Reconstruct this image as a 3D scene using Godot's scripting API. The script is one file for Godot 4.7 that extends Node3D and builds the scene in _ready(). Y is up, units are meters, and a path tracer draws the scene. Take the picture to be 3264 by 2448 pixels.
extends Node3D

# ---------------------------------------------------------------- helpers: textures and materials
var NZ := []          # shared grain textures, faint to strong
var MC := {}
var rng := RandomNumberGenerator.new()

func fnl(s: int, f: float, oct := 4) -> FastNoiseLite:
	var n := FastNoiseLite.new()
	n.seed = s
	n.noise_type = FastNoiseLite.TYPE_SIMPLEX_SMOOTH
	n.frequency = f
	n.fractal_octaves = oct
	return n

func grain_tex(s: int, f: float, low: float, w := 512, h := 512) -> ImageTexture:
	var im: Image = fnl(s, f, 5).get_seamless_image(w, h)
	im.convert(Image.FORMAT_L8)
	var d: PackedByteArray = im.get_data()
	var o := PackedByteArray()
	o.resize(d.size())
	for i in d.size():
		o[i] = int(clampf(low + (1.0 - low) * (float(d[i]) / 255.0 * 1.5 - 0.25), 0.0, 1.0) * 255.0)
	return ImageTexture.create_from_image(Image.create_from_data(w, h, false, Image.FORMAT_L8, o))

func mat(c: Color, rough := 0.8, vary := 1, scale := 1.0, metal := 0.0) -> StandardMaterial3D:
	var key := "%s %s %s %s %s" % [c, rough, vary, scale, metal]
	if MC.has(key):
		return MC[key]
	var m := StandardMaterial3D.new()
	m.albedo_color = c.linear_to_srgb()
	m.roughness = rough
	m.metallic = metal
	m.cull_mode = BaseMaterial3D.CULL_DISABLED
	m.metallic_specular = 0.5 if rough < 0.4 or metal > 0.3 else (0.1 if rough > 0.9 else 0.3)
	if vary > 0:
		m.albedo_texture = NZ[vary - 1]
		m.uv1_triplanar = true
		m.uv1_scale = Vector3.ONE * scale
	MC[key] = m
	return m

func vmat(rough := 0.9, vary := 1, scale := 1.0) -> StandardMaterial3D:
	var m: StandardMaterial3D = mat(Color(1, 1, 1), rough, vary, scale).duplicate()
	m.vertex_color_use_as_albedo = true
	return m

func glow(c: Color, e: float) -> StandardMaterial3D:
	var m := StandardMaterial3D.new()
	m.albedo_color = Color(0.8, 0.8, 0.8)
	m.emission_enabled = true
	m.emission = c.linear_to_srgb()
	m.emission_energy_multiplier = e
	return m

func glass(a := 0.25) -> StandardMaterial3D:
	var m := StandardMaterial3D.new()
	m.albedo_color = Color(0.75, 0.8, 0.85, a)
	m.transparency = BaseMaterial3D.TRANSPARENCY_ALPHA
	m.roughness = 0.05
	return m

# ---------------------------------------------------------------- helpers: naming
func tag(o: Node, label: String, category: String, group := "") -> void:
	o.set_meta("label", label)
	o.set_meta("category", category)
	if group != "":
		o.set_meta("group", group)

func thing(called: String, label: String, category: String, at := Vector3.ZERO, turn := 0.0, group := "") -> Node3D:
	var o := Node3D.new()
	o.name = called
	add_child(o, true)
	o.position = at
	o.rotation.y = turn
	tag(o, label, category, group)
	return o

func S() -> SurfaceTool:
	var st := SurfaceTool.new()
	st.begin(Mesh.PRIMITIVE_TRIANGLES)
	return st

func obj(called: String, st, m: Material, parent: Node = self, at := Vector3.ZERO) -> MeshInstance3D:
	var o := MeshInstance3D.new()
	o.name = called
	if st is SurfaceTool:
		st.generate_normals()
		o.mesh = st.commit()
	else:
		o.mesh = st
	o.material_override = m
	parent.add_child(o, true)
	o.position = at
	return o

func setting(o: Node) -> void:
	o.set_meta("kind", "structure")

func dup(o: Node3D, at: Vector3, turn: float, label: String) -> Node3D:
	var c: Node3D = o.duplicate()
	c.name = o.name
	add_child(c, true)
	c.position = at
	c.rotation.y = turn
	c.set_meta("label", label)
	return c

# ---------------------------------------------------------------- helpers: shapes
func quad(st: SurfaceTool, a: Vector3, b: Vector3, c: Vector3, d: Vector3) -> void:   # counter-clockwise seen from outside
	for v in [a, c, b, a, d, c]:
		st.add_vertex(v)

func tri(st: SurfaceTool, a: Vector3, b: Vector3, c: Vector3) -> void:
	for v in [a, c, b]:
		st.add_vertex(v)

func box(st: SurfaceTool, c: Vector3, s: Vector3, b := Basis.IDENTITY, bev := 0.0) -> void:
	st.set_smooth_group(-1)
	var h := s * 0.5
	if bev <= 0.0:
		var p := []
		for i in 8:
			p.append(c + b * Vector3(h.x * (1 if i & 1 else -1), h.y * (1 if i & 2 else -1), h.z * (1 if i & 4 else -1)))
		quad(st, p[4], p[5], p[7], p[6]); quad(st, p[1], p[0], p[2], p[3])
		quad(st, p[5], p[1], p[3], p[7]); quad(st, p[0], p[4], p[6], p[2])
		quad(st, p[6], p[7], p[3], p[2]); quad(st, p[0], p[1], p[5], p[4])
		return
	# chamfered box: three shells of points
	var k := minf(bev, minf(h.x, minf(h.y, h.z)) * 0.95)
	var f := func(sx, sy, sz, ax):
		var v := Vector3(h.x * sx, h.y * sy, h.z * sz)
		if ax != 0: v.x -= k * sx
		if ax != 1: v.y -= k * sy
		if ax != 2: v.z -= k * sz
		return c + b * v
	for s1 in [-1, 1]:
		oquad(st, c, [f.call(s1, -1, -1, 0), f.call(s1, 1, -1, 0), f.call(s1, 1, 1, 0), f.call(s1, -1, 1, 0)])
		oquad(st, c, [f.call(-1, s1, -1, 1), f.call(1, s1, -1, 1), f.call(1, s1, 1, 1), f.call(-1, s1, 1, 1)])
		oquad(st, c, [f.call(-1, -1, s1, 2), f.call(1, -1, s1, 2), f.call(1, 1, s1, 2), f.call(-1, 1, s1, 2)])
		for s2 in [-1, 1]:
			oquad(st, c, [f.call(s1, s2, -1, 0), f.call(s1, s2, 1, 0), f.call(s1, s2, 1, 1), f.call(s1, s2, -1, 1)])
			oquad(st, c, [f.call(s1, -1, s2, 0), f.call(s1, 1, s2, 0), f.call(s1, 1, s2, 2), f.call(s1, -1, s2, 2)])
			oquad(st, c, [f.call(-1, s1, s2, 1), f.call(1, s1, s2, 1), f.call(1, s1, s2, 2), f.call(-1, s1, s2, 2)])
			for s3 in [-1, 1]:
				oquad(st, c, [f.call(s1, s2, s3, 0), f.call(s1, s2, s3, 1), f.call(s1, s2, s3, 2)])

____

**Instructions to follow**:
Each line of the listing should be echoed back exactly.

**Output of the task**:
Reconstruct this image as a 3D scene using Godot's scripting API. The script is one file for Godot 4.7 that extends Node3D and builds the scene in _ready(). Y is up, units are meters, and a path tracer draws the scene. Take the picture to be 3264 by 2448 pixels.
extends Node3D

# ---------------------------------------------------------------- helpers: textures and materials
var NZ := []          # shared grain textures, faint to strong
var MC := {}
var rng := RandomNumberGenerator.new()

func fnl(s: int, f: float, oct := 4) -> FastNoiseLite:
	var n := FastNoiseLite.new()
	n.seed = s
	n.noise_type = FastNoiseLite.TYPE_SIMPLEX_SMOOTH
	n.frequency = f
	n.fractal_octaves = oct
	return n

func grain_tex(s: int, f: float, low: float, w := 512, h := 512) -> ImageTexture:
	var im: Image = fnl(s, f, 5).get_seamless_image(w, h)
	im.convert(Image.FORMAT_L8)
	var d: PackedByteArray = im.get_data()
	var o := PackedByteArray()
	o.resize(d.size())
	for i in d.size():
		o[i] = int(clampf(low + (1.0 - low) * (float(d[i]) / 255.0 * 1.5 - 0.25), 0.0, 1.0) * 255.0)
	return ImageTexture.create_from_image(Image.create_from_data(w, h, false, Image.FORMAT_L8, o))

func mat(c: Color, rough := 0.8, vary := 1, scale := 1.0, metal := 0.0) -> StandardMaterial3D:
	var key := "%s %s %s %s %s" % [c, rough, vary, scale, metal]
	if MC.has(key):
		return MC[key]
	var m := StandardMaterial3D.new()
	m.albedo_color = c.linear_to_srgb()
	m.roughness = rough
	m.metallic = metal
	m.cull_mode = BaseMaterial3D.CULL_DISABLED
	m.metallic_specular = 0.5 if rough < 0.4 or metal > 0.3 else (0.1 if rough > 0.9 else 0.3)
	if vary > 0:
		m.albedo_texture = NZ[vary - 1]
		m.uv1_triplanar = true
		m.uv1_scale = Vector3.ONE * scale
	MC[key] = m
	return m

func vmat(rough := 0.9, vary := 1, scale := 1.0) -> StandardMaterial3D:
	var m: StandardMaterial3D = mat(Color(1, 1, 1), rough, vary, scale).duplicate()
	m.vertex_color_use_as_albedo = true
	return m

func glow(c: Color, e: float) -> StandardMaterial3D:
	var m := StandardMaterial3D.new()
	m.albedo_color = Color(0.8, 0.8, 0.8)
	m.emission_enabled = true
	m.emission = c.linear_to_srgb()
	m.emission_energy_multiplier = e
	return m

func glass(a := 0.25) -> StandardMaterial3D:
	var m := StandardMaterial3D.new()
	m.albedo_color = Color(0.75, 0.8, 0.85, a)
	m.transparency = BaseMaterial3D.TRANSPARENCY_ALPHA
	m.roughness = 0.05
	return m

# ---------------------------------------------------------------- helpers: naming
func tag(o: Node, label: String, category: String, group := "") -> void:
	o.set_meta("label", label)
	o.set_meta("category", category)
	if group != "":
		o.set_meta("group", group)

func thing(called: String, label: String, category: String, at := Vector3.ZERO, turn := 0.0, group := "") -> Node3D:
	var o := Node3D.new()
	o.name = called
	add_child(o, true)
	o.position = at
	o.rotation.y = turn
	tag(o, label, category, group)
	return o

func S() -> SurfaceTool:
	var st := SurfaceTool.new()
	st.begin(Mesh.PRIMITIVE_TRIANGLES)
	return st

func obj(called: String, st, m: Material, parent: Node = self, at := Vector3.ZERO) -> MeshInstance3D:
	var o := MeshInstance3D.new()
	o.name = called
	if st is SurfaceTool:
		st.generate_normals()
		o.mesh = st.commit()
	else:
		o.mesh = st
	o.material_override = m
	parent.add_child(o, true)
	o.position = at
	return o

func setting(o: Node) -> void:
	o.set_meta("kind", "structure")

func dup(o: Node3D, at: Vector3, turn: float, label: String) -> Node3D:
	var c: Node3D = o.duplicate()
	c.name = o.name
	add_child(c, true)
	c.position = at
	c.rotation.y = turn
	c.set_meta("label", label)
	return c

# ---------------------------------------------------------------- helpers: shapes
func quad(st: SurfaceTool, a: Vector3, b: Vector3, c: Vector3, d: Vector3) -> void:   # counter-clockwise seen from outside
	for v in [a, c, b, a, d, c]:
		st.add_vertex(v)

func tri(st: SurfaceTool, a: Vector3, b: Vector3, c: Vector3) -> void:
	for v in [a, c, b]:
		st.add_vertex(v)

func box(st: SurfaceTool, c: Vector3, s: Vector3, b := Basis.IDENTITY, bev := 0.0) -> void:
	st.set_smooth_group(-1)
	var h := s * 0.5
	if bev <= 0.0:
		var p := []
		for i in 8:
			p.append(c + b * Vector3(h.x * (1 if i & 1 else -1), h.y * (1 if i & 2 else -1), h.z * (1 if i & 4 else -1)))
		quad(st, p[4], p[5], p[7], p[6]); quad(st, p[1], p[0], p[2], p[3])
		quad(st, p[5], p[1], p[3], p[7]); quad(st, p[0], p[4], p[6], p[2])
		quad(st, p[6], p[7], p[3], p[2]); quad(st, p[0], p[1], p[5], p[4])
		return
	# chamfered box: three shells of points
	var k := minf(bev, minf(h.x, minf(h.y, h.z)) * 0.95)
	var f := func(sx, sy, sz, ax):
		var v := Vector3(h.x * sx, h.y * sy, h.z * sz)
		if ax != 0: v.x -= k * sx
		if ax != 1: v.y -= k * sy
		if ax != 2: v.z -= k * sz
		return c + b * v
	for s1 in [-1, 1]:
		oquad(st, c, [f.call(s1, -1, -1, 0), f.call(s1, 1, -1, 0), f.call(s1, 1, 1, 0), f.call(s1, -1, 1, 0)])
		oquad(st, c, [f.call(-1, s1, -1, 1), f.call(1, s1, -1, 1), f.call(1, s1, 1, 1), f.call(-1, s1, 1, 1)])
		oquad(st, c, [f.call(-1, -1, s1, 2), f.call(1, -1, s1, 2), f.call(1, 1, s1, 2), f.call(-1, 1, s1, 2)])
		for s2 in [-1, 1]:
			oquad(st, c, [f.call(s1, s2, -1, 0), f.call(s1, s2, 1, 0), f.call(s1, s2, 1, 1), f.call(s1, s2, -1, 1)])
			oquad(st, c, [f.call(s1, -1, s2, 0), f.call(s1, 1, s2, 0), f.call(s1, 1, s2, 2), f.call(s1, -1, s2, 2)])
			oquad(st, c, [f.call(-1, s1, s2, 1), f.call(1, s1, s2, 1), f.call(1, s1, s2, 2), f.call(-1, s1, s2, 2)])
			for s3 in [-1, 1]:
				oquad(st, c, [f.call(s1, s2, s3, 0), f.call(s1, s2, s3, 1), f.call(s1, s2, s3, 2)])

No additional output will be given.